§ WHAT YOU HAVE TO DO
Retype the material in full, keeping every word the same.

═════ PROVIDED MATERIAL ═════

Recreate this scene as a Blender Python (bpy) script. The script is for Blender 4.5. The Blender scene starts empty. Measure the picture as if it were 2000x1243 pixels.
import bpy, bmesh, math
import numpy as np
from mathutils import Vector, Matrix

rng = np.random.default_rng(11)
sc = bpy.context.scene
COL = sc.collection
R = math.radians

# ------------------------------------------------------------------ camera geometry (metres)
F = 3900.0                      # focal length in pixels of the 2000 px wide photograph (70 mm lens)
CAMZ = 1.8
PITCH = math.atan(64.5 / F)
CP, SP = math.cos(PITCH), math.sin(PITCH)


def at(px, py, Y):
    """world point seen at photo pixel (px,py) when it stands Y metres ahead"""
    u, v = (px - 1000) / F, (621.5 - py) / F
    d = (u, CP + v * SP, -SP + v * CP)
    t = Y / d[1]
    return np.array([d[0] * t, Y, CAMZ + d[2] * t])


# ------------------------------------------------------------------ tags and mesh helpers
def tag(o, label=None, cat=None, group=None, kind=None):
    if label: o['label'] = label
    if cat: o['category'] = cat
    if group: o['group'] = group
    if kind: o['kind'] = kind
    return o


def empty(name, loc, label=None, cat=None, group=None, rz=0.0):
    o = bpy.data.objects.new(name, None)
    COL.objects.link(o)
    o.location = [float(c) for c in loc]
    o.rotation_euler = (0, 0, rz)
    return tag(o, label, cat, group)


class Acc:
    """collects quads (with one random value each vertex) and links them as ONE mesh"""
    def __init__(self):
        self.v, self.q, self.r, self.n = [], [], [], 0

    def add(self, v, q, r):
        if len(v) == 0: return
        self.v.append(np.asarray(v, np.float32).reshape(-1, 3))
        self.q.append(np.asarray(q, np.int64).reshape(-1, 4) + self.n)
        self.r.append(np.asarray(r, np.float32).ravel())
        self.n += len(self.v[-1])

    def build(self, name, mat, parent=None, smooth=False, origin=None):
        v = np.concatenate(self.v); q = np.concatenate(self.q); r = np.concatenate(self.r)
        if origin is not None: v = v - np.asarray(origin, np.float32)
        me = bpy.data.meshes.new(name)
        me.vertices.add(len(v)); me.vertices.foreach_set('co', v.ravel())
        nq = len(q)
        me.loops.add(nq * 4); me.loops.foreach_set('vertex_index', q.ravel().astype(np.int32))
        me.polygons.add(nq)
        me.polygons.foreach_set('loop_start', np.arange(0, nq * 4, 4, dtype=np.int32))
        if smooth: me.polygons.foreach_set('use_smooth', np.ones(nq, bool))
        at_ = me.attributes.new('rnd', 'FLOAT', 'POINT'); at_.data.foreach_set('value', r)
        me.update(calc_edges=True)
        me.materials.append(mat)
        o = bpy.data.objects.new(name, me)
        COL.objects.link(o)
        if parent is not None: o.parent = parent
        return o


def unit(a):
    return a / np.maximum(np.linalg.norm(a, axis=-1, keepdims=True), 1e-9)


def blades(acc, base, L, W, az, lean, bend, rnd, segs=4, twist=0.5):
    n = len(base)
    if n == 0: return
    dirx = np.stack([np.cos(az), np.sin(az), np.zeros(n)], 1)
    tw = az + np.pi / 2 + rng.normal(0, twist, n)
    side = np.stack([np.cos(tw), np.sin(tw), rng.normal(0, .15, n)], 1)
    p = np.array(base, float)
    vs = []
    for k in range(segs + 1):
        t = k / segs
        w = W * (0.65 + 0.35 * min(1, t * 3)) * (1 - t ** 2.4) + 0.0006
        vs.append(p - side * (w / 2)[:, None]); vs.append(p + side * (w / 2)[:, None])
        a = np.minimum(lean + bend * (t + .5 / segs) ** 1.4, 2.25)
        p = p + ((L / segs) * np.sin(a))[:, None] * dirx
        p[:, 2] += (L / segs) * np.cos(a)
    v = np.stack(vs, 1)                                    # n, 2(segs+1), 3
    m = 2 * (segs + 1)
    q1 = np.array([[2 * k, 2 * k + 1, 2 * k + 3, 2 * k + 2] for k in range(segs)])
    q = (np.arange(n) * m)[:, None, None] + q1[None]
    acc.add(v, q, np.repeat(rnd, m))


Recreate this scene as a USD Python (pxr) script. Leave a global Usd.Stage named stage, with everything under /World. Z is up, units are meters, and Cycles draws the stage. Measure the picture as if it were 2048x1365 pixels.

═════

§ SOLUTION TO THIS EXERCISE
Recreate this scene as a Blender Python (bpy) script. The script is for Blender 4.5. The Blender scene starts empty. Measure the picture as if it were 2000x1243 pixels.
import bpy, bmesh, math
import numpy as np
from mathutils import Vector, Matrix

rng = np.random.default_rng(11)
sc = bpy.context.scene
COL = sc.collection
R = math.radians

# ------------------------------------------------------------------ camera geometry (metres)
F = 3900.0                      # focal length in pixels of the 2000 px wide photograph (70 mm lens)
CAMZ = 1.8
PITCH = math.atan(64.5 / F)
CP, SP = math.cos(PITCH), math.sin(PITCH)


def at(px, py, Y):
    """world point seen at photo pixel (px,py) when it stands Y metres ahead"""
    u, v = (px - 1000) / F, (621.5 - py) / F
    d = (u, CP + v * SP, -SP + v * CP)
    t = Y / d[1]
    return np.array([d[0] * t, Y, CAMZ + d[2] * t])


# ------------------------------------------------------------------ tags and mesh helpers
def tag(o, label=None, cat=None, group=None, kind=None):
    if label: o['label'] = label
    if cat: o['category'] = cat
    if group: o['group'] = group
    if kind: o['kind'] = kind
    return o


def empty(name, loc, label=None, cat=None, group=None, rz=0.0):
    o = bpy.data.objects.new(name, None)
    COL.objects.link(o)
    o.location = [float(c) for c in loc]
    o.rotation_euler = (0, 0, rz)
    return tag(o, label, cat, group)


class Acc:
    """collects quads (with one random value each vertex) and links them as ONE mesh"""
    def __init__(self):
        self.v, self.q, self.r, self.n = [], [], [], 0

    def add(self, v, q, r):
        if len(v) == 0: return
        self.v.append(np.asarray(v, np.float32).reshape(-1, 3))
        self.q.append(np.asarray(q, np.int64).reshape(-1, 4) + self.n)
        self.r.append(np.asarray(r, np.float32).ravel())
        self.n += len(self.v[-1])

    def build(self, name, mat, parent=None, smooth=False, origin=None):
        v = np.concatenate(self.v); q = np.concatenate(self.q); r = np.concatenate(self.r)
        if origin is not None: v = v - np.asarray(origin, np.float32)
        me = bpy.data.meshes.new(name)
        me.vertices.add(len(v)); me.vertices.foreach_set('co', v.ravel())
        nq = len(q)
        me.loops.add(nq * 4); me.loops.foreach_set('vertex_index', q.ravel().astype(np.int32))
        me.polygons.add(nq)
        me.polygons.foreach_set('loop_start', np.arange(0, nq * 4, 4, dtype=np.int32))
        if smooth: me.polygons.foreach_set('use_smooth', np.ones(nq, bool))
        at_ = me.attributes.new('rnd', 'FLOAT', 'POINT'); at_.data.foreach_set('value', r)
        me.update(calc_edges=True)
        me.materials.append(mat)
        o = bpy.data.objects.new(name, me)
        COL.objects.link(o)
        if parent is not None: o.parent = parent
        return o


def unit(a):
    return a / np.maximum(np.linalg.norm(a, axis=-1, keepdims=True), 1e-9)


def blades(acc, base, L, W, az, lean, bend, rnd, segs=4, twist=0.5):
    n = len(base)
    if n == 0: return
    dirx = np.stack([np.cos(az), np.sin(az), np.zeros(n)], 1)
    tw = az + np.pi / 2 + rng.normal(0, twist, n)
    side = np.stack([np.cos(tw), np.sin(tw), rng.normal(0, .15, n)], 1)
    p = np.array(base, float)
    vs = []
    for k in range(segs + 1):
        t = k / segs
        w = W * (0.65 + 0.35 * min(1, t * 3)) * (1 - t ** 2.4) + 0.0006
        vs.append(p - side * (w / 2)[:, None]); vs.append(p + side * (w / 2)[:, None])
        a = np.minimum(lean + bend * (t + .5 / segs) ** 1.4, 2.25)
        p = p + ((L / segs) * np.sin(a))[:, None] * dirx
        p[:, 2] += (L / segs) * np.cos(a)
    v = np.stack(vs, 1)                                    # n, 2(segs+1), 3
    m = 2 * (segs + 1)
    q1 = np.array([[2 * k, 2 * k + 1, 2 * k + 3, 2 * k + 2] for k in range(segs)])
    q = (np.arange(n) * m)[:, None, None] + q1[None]
    acc.add(v, q, np.repeat(rnd, m))


Recreate this scene as a USD Python (pxr) script. Leave a global Usd.Stage named stage, with everything under /World. Z is up, units are meters, and Cycles draws the stage. Measure the picture as if it were 2048x1365 pixels.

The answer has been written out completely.